One rule for small op and big Op is
$$ (1+o_p(1))^{-1} = O_p(1) $$
(on page 13 of Vaart, A. W. van der. (1998). Asymptotic statistics. Cambridge University Press.)
I am curious whether it is true to hold
$$ (1+o_p(1))^{-1} \overset{?}{=} 1+o_p(1) $$
My thought is that suppose $X_n\rightarrow_p 0$, then $X_n=o_p(1)$. Consider the function $g(x)=1/(1+x)$, then by the continuous mapping theorem (https://en.wikipedia.org/wiki/Continuous_mapping_theorem), we have
$$ g(X_n)\rightarrow_p g(0) = 1\,. $$
Is that correct, or am I missing something?

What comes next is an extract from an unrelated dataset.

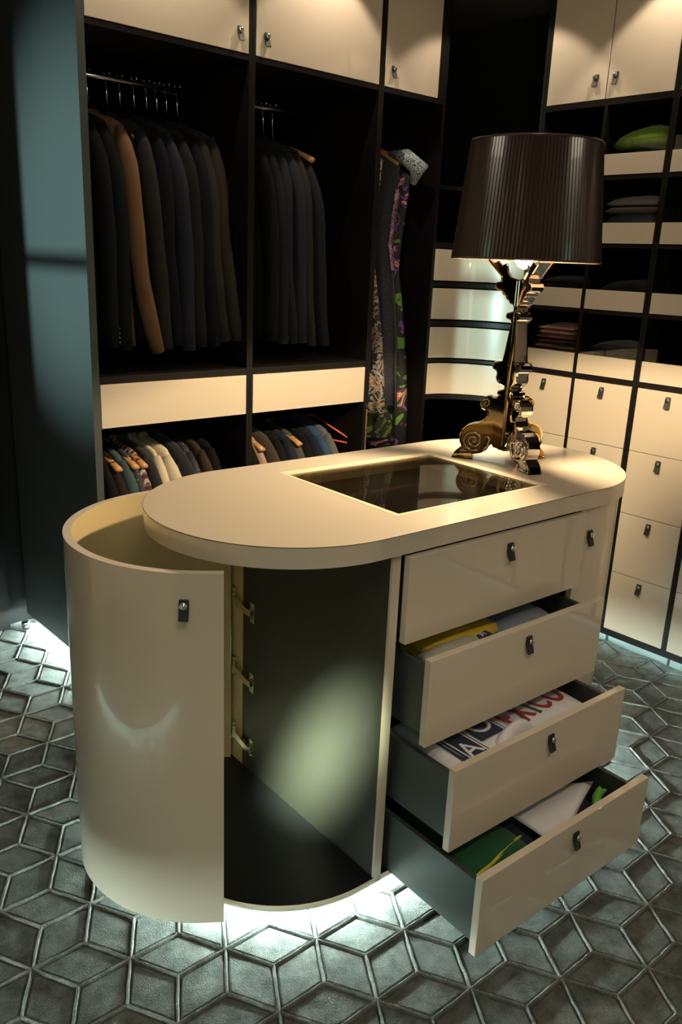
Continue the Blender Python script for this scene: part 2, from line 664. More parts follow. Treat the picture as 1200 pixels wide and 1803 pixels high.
# closed shell: back, right cap
def shell(pts, th, z0, z1, mats, name, parent, cream_in=0):
    n = len(pts)
    vs_o, vs_i = [], []
    for i in range(n):
        a_ = Vector(pts[max(i - 1, 0)])
        c_ = Vector(pts[min(i + 1, n - 1)])
        t = (c_ - a_).normalized()
        nr = Vector((-t.y, t.x)) * th
        vs_o.append(pts[i])
        vs_i.append((pts[i][0] + nr.x, pts[i][1] + nr.y))
    b = MB()
    vs = [(p[0], p[1], z) for z in (z0, z1) for p in vs_o] + [(p[0], p[1], z) for z in (z0, z1) for p in vs_i]
    f_out = [(i, i + 1, n + i + 1, n + i) for i in range(n - 1)]
    f_in = [(2 * n + i, 3 * n + i, 3 * n + i + 1, 2 * n + i + 1) for i in range(n - 1)]
    rim = [(n + i, n + i + 1, 3 * n + i + 1, 3 * n + i) for i in range(n - 1)] + [(i, 2 * n + i, 2 * n + i + 1, i + 1) for i in range(n - 1)]
    ends = [(0, n, 3 * n, 2 * n), (n - 1, 3 * n - 1, 4 * n - 1, 2 * n - 1)]
    b.add(vs, f_out, 0, True)
    b.add(vs, f_in, 1, True)
    b.add(vs, rim, 2, False)
    b.add(vs, ends, 2, False)
    me = b.mesh(name)
    for k in mats:
        me.materials.append(k)
    # keep crisp rims
    o = bpy.data.objects.new(name, me)
    C.objects.link(o)
    o.parent = parent
    es = o.modifiers.new('edge_split', 'EDGE_SPLIT')
    es.split_angle = R(40)
    return o


# shell points run clockwise seen from above so that the left normal points inwards
back = [(-0.315, RB - .001), (-0.1, RB), (0.1, RB), (0.30, RB)] 
back = back[::-1]
bk = shell(back, 0.016, ZB + .016, ZT - .0005, [LACQ, INNER, EDGE], 'back_panel', cab)
cap = [(0.303, -RB), (0.34, -RB)] + [(A + RB * math.cos(-PI / 2 + PI * i / 36), RB * math.sin(-PI / 2 + PI * i / 36)) for i in range(37)] + [(0.34, RB), (0.303, RB)]
rd = shell(cap, 0.016, ZB + .001, ZT - .003, [LACQ, INNER, EDGE], 'closed_curved_door', cab)
add_handle(rd, (0.350, -RB, 0.790))
# recessed plinth and light strip under the island
MB().prism(stadium(A, RB - 0.085, 30), 0.0, ZB - 0.001, 0, True).build('plinth', PLINTH, cab)
bL = MB()
pl_ = stadium(A, RB - 0.045, 30)
pl_.append(pl_[0])
bL.tube([(p[0], p[1], ZB - 0.008) for p in pl_], 0.0055, 6, caps=False)
tag(bL.build('light_strip', LED, cab), 'glowing white light strip')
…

If so, why not use the tight result $(1+o_p(1))^{-1} = 1+o_p(1)$?
If not, is there any counterexample that $(1+o_p(1))^{-1} = O_p(1)$ holds but not $(1+o_p(1))^{-1} = 1+o_p(1)$?
PS: I have checked the proof of the rule in another question, Op and op Convergence Property Related Question, and it seems that the answer also applies the continuous mapping theorem. No explanation for the difference between $O_p(1)$ and $1+o_p(1)$.